Let $X$ be a real valued random variable and $\lambda \ge 0$ . Then for any $t$, we have $P(X\ge t)\le e^{-\lambda t}\mathbb{E[e^{\lambda X}}]]$.
Now we can get the best possible bound of this type formalized using the Cramer transform $$\psi_X^*(t)=\sup_{\lambda\ge 0}(\lambda t - \psi_X(\lambda)),$$ where $\psi_X(\lambda)$ is the cumumlant generating function $\psi_X(\lambda)=\log E[e^{\lambda X}].$
With this terminology, we get the Chernoff bound $$P(X\ge t)\le e^{-\psi_X^*(t)}.$$
Now, it says in a lecture note that if $t \le E[X]<\infty$, the one can show that $\psi_X^*(t)=0$ and the Chernoff bound becomes trivial.
However, I cannot prove this simple statement.

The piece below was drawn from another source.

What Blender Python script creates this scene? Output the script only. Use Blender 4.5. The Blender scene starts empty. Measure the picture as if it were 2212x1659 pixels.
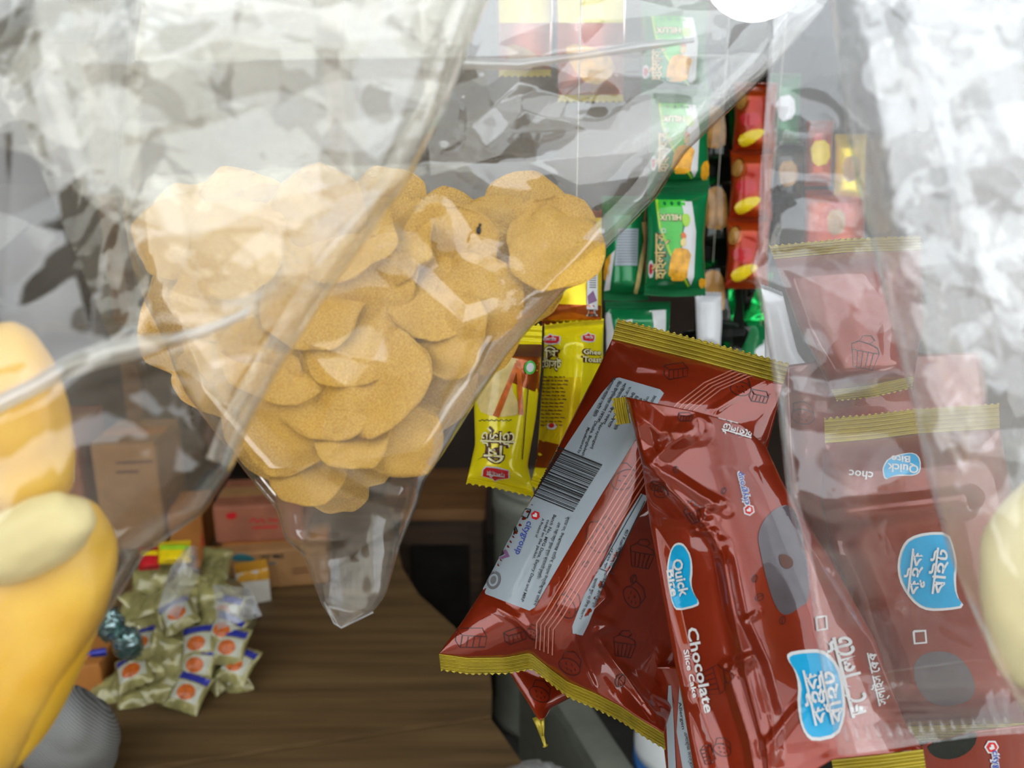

What does $E[X]$ have to do with the bound and how can we prove this?
By Jensen's inequality, $\psi_X(\lambda)\geqslant \log e^{\lambda\mathbb E[X]}=\lambda\mathbb E[X]$ and if $\mathbb E[X]\geqslant t$, then $\psi^*(t)\leqslant 0$. Moreover, taking $\lambda=0$, we get that $\psi^*(t)=0$.